- PROBLEM
Reproduce the listing below character for character; drop every image.

- INFORMATION SUPPLIED
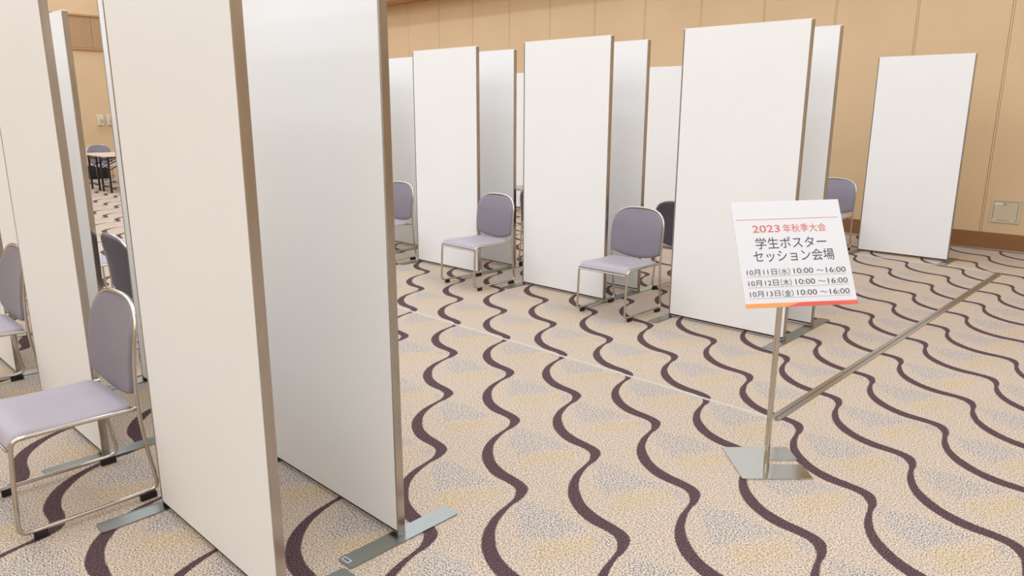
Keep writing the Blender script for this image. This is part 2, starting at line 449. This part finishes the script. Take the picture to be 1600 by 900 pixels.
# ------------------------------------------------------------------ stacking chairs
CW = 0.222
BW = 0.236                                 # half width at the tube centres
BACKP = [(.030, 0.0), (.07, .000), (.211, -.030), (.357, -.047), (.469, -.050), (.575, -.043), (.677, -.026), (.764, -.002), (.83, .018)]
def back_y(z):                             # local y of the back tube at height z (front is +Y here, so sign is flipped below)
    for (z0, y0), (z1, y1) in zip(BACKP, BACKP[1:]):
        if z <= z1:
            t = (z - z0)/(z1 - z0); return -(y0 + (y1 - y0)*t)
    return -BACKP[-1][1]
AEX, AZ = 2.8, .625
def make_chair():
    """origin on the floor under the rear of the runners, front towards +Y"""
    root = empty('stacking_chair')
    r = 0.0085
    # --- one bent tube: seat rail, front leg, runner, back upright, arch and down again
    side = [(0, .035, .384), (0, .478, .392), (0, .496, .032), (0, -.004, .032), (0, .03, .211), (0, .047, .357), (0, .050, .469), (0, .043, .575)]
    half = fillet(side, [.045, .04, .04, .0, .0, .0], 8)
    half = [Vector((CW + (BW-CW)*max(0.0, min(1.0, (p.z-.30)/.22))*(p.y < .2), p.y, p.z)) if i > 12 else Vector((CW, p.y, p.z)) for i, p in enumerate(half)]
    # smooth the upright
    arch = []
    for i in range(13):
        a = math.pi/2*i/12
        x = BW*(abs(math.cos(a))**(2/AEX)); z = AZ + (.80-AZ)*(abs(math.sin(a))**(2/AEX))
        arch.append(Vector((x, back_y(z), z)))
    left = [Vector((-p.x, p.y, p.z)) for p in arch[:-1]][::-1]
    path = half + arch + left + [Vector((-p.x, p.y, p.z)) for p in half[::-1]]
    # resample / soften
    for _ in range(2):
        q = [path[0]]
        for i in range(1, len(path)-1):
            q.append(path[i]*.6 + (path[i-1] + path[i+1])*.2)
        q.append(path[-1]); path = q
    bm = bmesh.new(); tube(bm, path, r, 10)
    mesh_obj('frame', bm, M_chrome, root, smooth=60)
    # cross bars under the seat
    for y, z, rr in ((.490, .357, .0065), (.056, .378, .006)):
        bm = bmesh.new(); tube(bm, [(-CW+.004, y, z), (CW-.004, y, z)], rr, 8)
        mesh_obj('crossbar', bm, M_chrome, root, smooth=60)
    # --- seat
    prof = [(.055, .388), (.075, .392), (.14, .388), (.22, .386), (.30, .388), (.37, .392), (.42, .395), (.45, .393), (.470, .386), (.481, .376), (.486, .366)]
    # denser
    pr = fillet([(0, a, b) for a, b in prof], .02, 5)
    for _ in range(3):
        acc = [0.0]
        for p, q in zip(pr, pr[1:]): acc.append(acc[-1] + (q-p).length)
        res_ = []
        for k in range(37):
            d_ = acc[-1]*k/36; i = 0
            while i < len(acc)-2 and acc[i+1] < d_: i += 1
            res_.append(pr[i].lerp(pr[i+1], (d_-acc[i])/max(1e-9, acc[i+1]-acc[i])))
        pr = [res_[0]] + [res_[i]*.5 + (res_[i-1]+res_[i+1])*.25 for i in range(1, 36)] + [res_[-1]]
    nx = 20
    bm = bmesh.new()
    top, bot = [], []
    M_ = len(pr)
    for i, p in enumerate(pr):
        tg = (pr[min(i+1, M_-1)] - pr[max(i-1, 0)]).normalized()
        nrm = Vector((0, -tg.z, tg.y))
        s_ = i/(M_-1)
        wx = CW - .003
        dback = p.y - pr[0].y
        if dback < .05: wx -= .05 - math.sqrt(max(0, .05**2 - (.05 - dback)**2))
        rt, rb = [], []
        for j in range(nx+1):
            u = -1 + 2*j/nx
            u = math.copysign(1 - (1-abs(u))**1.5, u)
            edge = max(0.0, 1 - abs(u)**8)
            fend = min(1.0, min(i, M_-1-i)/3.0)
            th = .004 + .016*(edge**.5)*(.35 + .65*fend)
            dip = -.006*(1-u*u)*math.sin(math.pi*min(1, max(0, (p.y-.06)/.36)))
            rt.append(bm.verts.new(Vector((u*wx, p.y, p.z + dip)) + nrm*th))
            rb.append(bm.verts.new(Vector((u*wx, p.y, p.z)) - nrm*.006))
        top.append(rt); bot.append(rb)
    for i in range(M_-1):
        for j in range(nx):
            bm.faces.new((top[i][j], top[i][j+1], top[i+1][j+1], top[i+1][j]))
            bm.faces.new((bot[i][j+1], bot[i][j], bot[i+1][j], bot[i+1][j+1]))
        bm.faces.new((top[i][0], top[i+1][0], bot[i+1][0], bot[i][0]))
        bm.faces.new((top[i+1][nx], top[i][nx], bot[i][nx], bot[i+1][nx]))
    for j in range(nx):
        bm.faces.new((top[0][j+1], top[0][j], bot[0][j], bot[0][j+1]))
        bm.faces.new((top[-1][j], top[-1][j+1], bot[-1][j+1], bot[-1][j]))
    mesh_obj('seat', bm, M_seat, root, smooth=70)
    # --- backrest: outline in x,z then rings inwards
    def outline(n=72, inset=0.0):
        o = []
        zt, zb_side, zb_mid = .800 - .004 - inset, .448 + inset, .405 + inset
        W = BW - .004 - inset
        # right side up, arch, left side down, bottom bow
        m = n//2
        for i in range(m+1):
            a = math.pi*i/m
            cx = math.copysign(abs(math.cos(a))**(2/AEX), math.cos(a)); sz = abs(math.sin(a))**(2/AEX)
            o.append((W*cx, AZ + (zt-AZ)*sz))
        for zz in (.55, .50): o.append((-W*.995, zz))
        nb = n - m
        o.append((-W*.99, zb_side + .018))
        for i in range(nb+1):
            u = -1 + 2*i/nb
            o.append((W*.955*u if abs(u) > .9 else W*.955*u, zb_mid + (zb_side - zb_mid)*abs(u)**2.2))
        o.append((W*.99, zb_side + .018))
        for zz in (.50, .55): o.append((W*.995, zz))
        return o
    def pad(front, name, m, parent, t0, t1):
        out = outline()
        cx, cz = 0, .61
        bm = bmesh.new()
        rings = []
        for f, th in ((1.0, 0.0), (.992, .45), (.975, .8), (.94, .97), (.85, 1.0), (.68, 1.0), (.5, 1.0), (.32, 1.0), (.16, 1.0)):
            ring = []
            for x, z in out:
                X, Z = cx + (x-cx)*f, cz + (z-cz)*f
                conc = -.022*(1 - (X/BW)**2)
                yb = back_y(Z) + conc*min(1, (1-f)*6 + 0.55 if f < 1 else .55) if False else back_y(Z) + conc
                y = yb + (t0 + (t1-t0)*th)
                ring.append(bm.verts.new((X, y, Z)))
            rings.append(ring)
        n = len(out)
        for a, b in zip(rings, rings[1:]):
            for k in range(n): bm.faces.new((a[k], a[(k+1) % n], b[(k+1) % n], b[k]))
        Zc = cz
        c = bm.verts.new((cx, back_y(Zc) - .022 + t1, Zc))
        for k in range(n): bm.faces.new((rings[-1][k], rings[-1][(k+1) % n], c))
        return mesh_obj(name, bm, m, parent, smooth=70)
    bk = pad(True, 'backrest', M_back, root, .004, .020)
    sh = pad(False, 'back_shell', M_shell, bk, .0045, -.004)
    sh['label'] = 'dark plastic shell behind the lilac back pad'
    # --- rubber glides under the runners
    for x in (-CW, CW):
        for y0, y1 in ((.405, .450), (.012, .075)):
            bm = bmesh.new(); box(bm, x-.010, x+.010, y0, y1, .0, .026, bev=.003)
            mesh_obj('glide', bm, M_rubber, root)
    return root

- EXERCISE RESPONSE
Keep writing the Blender script for this image. This is part 2, starting at line 449. This part finishes the script. Take the picture to be 1600 by 900 pixels.
# ------------------------------------------------------------------ stacking chairs
CW = 0.222
BW = 0.236                                 # half width at the tube centres
BACKP = [(.030, 0.0), (.07, .000), (.211, -.030), (.357, -.047), (.469, -.050), (.575, -.043), (.677, -.026), (.764, -.002), (.83, .018)]
def back_y(z):                             # local y of the back tube at height z (front is +Y here, so sign is flipped below)
    for (z0, y0), (z1, y1) in zip(BACKP, BACKP[1:]):
        if z <= z1:
            t = (z - z0)/(z1 - z0); return -(y0 + (y1 - y0)*t)
    return -BACKP[-1][1]
AEX, AZ = 2.8, .625
def make_chair():
    """origin on the floor under the rear of the runners, front towards +Y"""
    root = empty('stacking_chair')
    r = 0.0085
    # --- one bent tube: seat rail, front leg, runner, back upright, arch and down again
    side = [(0, .035, .384), (0, .478, .392), (0, .496, .032), (0, -.004, .032), (0, .03, .211), (0, .047, .357), (0, .050, .469), (0, .043, .575)]
    half = fillet(side, [.045, .04, .04, .0, .0, .0], 8)
    half = [Vector((CW + (BW-CW)*max(0.0, min(1.0, (p.z-.30)/.22))*(p.y < .2), p.y, p.z)) if i > 12 else Vector((CW, p.y, p.z)) for i, p in enumerate(half)]
    # smooth the upright
    arch = []
    for i in range(13):
        a = math.pi/2*i/12
        x = BW*(abs(math.cos(a))**(2/AEX)); z = AZ + (.80-AZ)*(abs(math.sin(a))**(2/AEX))
        arch.append(Vector((x, back_y(z), z)))
    left = [Vector((-p.x, p.y, p.z)) for p in arch[:-1]][::-1]
    path = half + arch + left + [Vector((-p.x, p.y, p.z)) for p in half[::-1]]
    # resample / soften
    for _ in range(2):
        q = [path[0]]
        for i in range(1, len(path)-1):
            q.append(path[i]*.6 + (path[i-1] + path[i+1])*.2)
        q.append(path[-1]); path = q
    bm = bmesh.new(); tube(bm, path, r, 10)
    mesh_obj('frame', bm, M_chrome, root, smooth=60)
    # cross bars under the seat
    for y, z, rr in ((.490, .357, .0065), (.056, .378, .006)):
        bm = bmesh.new(); tube(bm, [(-CW+.004, y, z), (CW-.004, y, z)], rr, 8)
        mesh_obj('crossbar', bm, M_chrome, root, smooth=60)
    # --- seat
    prof = [(.055, .388), (.075, .392), (.14, .388), (.22, .386), (.30, .388), (.37, .392), (.42, .395), (.45, .393), (.470, .386), (.481, .376), (.486, .366)]
    # denser
    pr = fillet([(0, a, b) for a, b in prof], .02, 5)
    for _ in range(3):
        acc = [0.0]
        for p, q in zip(pr, pr[1:]): acc.append(acc[-1] + (q-p).length)
        res_ = []
        for k in range(37):
            d_ = acc[-1]*k/36; i = 0
            while i < len(acc)-2 and acc[i+1] < d_: i += 1
            res_.append(pr[i].lerp(pr[i+1], (d_-acc[i])/max(1e-9, acc[i+1]-acc[i])))
        pr = [res_[0]] + [res_[i]*.5 + (res_[i-1]+res_[i+1])*.25 for i in range(1, 36)] + [res_[-1]]
    nx = 20
    bm = bmesh.new()
    top, bot = [], []
    M_ = len(pr)
    for i, p in enumerate(pr):
        tg = (pr[min(i+1, M_-1)] - pr[max(i-1, 0)]).normalized()
        nrm = Vector((0, -tg.z, tg.y))
        s_ = i/(M_-1)
        wx = CW - .003
        dback = p.y - pr[0].y
        if dback < .05: wx -= .05 - math.sqrt(max(0, .05**2 - (.05 - dback)**2))
        rt, rb = [], []
        for j in range(nx+1):
            u = -1 + 2*j/nx
            u = math.copysign(1 - (1-abs(u))**1.5, u)
            edge = max(0.0, 1 - abs(u)**8)
            fend = min(1.0, min(i, M_-1-i)/3.0)
            th = .004 + .016*(edge**.5)*(.35 + .65*fend)
            dip = -.006*(1-u*u)*math.sin(math.pi*min(1, max(0, (p.y-.06)/.36)))
            rt.append(bm.verts.new(Vector((u*wx, p.y, p.z + dip)) + nrm*th))
            rb.append(bm.verts.new(Vector((u*wx, p.y, p.z)) - nrm*.006))
        top.append(rt); bot.append(rb)
    for i in range(M_-1):
        for j in range(nx):
            bm.faces.new((top[i][j], top[i][j+1], top[i+1][j+1], top[i+1][j]))
            bm.faces.new((bot[i][j+1], bot[i][j], bot[i+1][j], bot[i+1][j+1]))
        bm.faces.new((top[i][0], top[i+1][0], bot[i+1][0], bot[i][0]))
        bm.faces.new((top[i+1][nx], top[i][nx], bot[i][nx], bot[i+1][nx]))
    for j in range(nx):
        bm.faces.new((top[0][j+1], top[0][j], bot[0][j], bot[0][j+1]))
        bm.faces.new((top[-1][j], top[-1][j+1], bot[-1][j+1], bot[-1][j]))
    mesh_obj('seat', bm, M_seat, root, smooth=70)
    # --- backrest: outline in x,z then rings inwards
    def outline(n=72, inset=0.0):
        o = []
        zt, zb_side, zb_mid = .800 - .004 - inset, .448 + inset, .405 + inset
        W = BW - .004 - inset
        # right side up, arch, left side down, bottom bow
        m = n//2
        for i in range(m+1):
            a = math.pi*i/m
            cx = math.copysign(abs(math.cos(a))**(2/AEX), math.cos(a)); sz = abs(math.sin(a))**(2/AEX)
            o.append((W*cx, AZ + (zt-AZ)*sz))
        for zz in (.55, .50): o.append((-W*.995, zz))
        nb = n - m
        o.append((-W*.99, zb_side + .018))
        for i in range(nb+1):
            u = -1 + 2*i/nb
            o.append((W*.955*u if abs(u) > .9 else W*.955*u, zb_mid + (zb_side - zb_mid)*abs(u)**2.2))
        o.append((W*.99, zb_side + .018))
        for zz in (.50, .55): o.append((W*.995, zz))
        return o
    def pad(front, name, m, parent, t0, t1):
        out = outline()
        cx, cz = 0, .61
        bm = bmesh.new()
        rings = []
        for f, th in ((1.0, 0.0), (.992, .45), (.975, .8), (.94, .97), (.85, 1.0), (.68, 1.0), (.5, 1.0), (.32, 1.0), (.16, 1.0)):
            ring = []
            for x, z in out:
                X, Z = cx + (x-cx)*f, cz + (z-cz)*f
                conc = -.022*(1 - (X/BW)**2)
                yb = back_y(Z) + conc*min(1, (1-f)*6 + 0.55 if f < 1 else .55) if False else back_y(Z) + conc
                y = yb + (t0 + (t1-t0)*th)
                ring.append(bm.verts.new((X, y, Z)))
            rings.append(ring)
        n = len(out)
        for a, b in zip(rings, rings[1:]):
            for k in range(n): bm.faces.new((a[k], a[(k+1) % n], b[(k+1) % n], b[k]))
        Zc = cz
        c = bm.verts.new((cx, back_y(Zc) - .022 + t1, Zc))
        for k in range(n): bm.faces.new((rings[-1][k], rings[-1][(k+1) % n], c))
        return mesh_obj(name, bm, m, parent, smooth=70)
    bk = pad(True, 'backrest', M_back, root, .004, .020)
    sh = pad(False, 'back_shell', M_shell, bk, .0045, -.004)
    sh['label'] = 'dark plastic shell behind the lilac back pad'
    # --- rubber glides under the runners
    for x in (-CW, CW):
        for y0, y1 in ((.405, .450), (.012, .075)):
            bm = bmesh.new(); box(bm, x-.010, x+.010, y0, y1, .0, .026, bev=.003)
            mesh_obj('glide', bm, M_rubber, root)
    return root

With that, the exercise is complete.